Dance Review: The Car Man at Sadler's Wells

London in summer may have been a mostly damp disappointment so far but inside Sadler’s Wells it is sizzling hot. Matthew Bourne’s The Car Man: Bizet’s Carmen Re-Imagined, originally staged in 2000, is the most raw and adult of Bourne’s cinematically-inspired masterpieces. Gone is the suppressed passion struggling to burst through very British manners in Bourne’s classics Swan Lake and Cinderella - The Car Man is an upfront Stateside bit of rough.   

A stranger arrives in a small Midwest Italian-American town called Harmony and changes the fate of the inhabitants. Lana, the sultry and put upon wife of the abusive local garage and diner owner, falls immediately in lust with this hunky silent figure who stands out even amongst the most macho of the locals. Unlike Harmony’s male inhabitants, Luca can not only hold his own in a fight but also sticks up for weaker characters. A show of strength and care -  a combination that proves irresistible to Lana. But Lana is not the only one under Luca’s spell as Angelo, a shy individual who helps at the garage and is bullied by his peers, forms the third point of a love triangle with thrilling and deadly consequences.

The Car Man is not an updated take on Bizet’s opera classic but has Carmen qualities such as intensity and grittiness. Both Luca and Lana have characteristics akin to Carmen - both are sexually manipulative and cause trouble in their wake. Bizet’s music lends itself effortlessly to to the sexually charged energy  and drama throughout the production. The look of The Car Man is early Sixties America with the boys straight out of iconic Levi’s commercials and the girls in circle skirts and pedal pushers. But it’s a far cry from rose tinted retro gloss thanks to gutsy unflinching choreography and acting - more evocative of Cinecitta films than those of Hollywood.

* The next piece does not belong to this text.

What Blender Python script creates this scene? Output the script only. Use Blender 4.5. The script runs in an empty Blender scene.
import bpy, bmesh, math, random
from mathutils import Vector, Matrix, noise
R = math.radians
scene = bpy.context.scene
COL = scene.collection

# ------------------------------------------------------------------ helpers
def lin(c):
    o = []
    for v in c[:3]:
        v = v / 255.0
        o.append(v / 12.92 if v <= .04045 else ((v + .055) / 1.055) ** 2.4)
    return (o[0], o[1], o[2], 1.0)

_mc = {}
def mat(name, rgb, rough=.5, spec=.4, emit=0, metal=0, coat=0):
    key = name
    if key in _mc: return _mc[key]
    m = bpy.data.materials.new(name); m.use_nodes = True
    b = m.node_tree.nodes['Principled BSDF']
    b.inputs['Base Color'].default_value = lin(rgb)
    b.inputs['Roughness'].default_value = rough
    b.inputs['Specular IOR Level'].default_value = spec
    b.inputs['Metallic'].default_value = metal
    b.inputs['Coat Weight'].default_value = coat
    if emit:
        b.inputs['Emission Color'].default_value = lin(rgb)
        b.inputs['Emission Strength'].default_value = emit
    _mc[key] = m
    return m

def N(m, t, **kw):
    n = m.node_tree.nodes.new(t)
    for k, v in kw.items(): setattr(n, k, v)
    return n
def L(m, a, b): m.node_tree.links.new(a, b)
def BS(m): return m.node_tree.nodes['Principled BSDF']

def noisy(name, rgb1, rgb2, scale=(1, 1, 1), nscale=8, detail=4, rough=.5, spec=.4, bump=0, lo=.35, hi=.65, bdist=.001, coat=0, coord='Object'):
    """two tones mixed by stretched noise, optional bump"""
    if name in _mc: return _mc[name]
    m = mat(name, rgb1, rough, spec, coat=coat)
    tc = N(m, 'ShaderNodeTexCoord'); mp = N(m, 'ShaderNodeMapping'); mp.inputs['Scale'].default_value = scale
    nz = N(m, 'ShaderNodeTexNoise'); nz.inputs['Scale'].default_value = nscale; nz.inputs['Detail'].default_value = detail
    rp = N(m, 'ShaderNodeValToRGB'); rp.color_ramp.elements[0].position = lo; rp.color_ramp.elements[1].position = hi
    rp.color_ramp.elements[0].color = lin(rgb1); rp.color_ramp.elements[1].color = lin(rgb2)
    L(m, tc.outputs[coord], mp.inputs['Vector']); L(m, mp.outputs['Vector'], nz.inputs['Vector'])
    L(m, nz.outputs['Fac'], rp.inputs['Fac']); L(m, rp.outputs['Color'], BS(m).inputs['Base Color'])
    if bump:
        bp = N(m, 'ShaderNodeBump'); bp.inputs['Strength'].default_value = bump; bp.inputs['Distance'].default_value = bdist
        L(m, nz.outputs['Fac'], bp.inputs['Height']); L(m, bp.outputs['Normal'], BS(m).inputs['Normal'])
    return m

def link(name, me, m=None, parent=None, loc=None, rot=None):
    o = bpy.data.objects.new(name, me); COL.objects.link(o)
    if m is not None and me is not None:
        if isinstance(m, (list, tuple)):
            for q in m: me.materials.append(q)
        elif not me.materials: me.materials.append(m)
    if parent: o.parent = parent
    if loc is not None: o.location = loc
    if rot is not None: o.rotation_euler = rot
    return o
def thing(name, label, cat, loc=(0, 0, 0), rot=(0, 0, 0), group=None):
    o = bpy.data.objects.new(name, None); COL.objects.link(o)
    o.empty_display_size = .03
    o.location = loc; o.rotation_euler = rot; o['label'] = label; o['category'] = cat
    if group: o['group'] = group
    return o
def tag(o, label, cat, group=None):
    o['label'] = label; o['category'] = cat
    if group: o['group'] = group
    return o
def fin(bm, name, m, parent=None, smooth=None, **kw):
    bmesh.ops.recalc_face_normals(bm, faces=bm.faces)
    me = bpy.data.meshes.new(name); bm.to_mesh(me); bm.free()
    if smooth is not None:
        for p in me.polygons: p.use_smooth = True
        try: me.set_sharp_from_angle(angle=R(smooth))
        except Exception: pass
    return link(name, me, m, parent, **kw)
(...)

The dances in The Car Man are bursting with life. One moment there’s a joyous celebratory West Side Story-esque number, filled with lifts and legs happily circling towards the heavens. The next moment is an en-masse sex simulation with elaborate contortions and slow controlled movement that suggests almost unbearable sweatiness of a body in the summer heat. Bourne’s choreography also pulls off the difficult task of violent scenes putting audiences on the edge of their seats while avoiding gratuitous vulgarity - one notably powerful scene was of Angelo being sexually assaulted by a prison guard.  

The Car Man is another of Bourne’s triumphs, full of drama and his distinctive touch of comedy combined with eroticism. This production is like a live noir film with a cast who recreate that “something” that stars of yesteryear like Marlon Brando and Elizabeth Taylor had. Lots of style matched up with plenty of substance and lashings of sexiness thrown in. It certainly beats watching an afternoon film on Channel 4 anytime.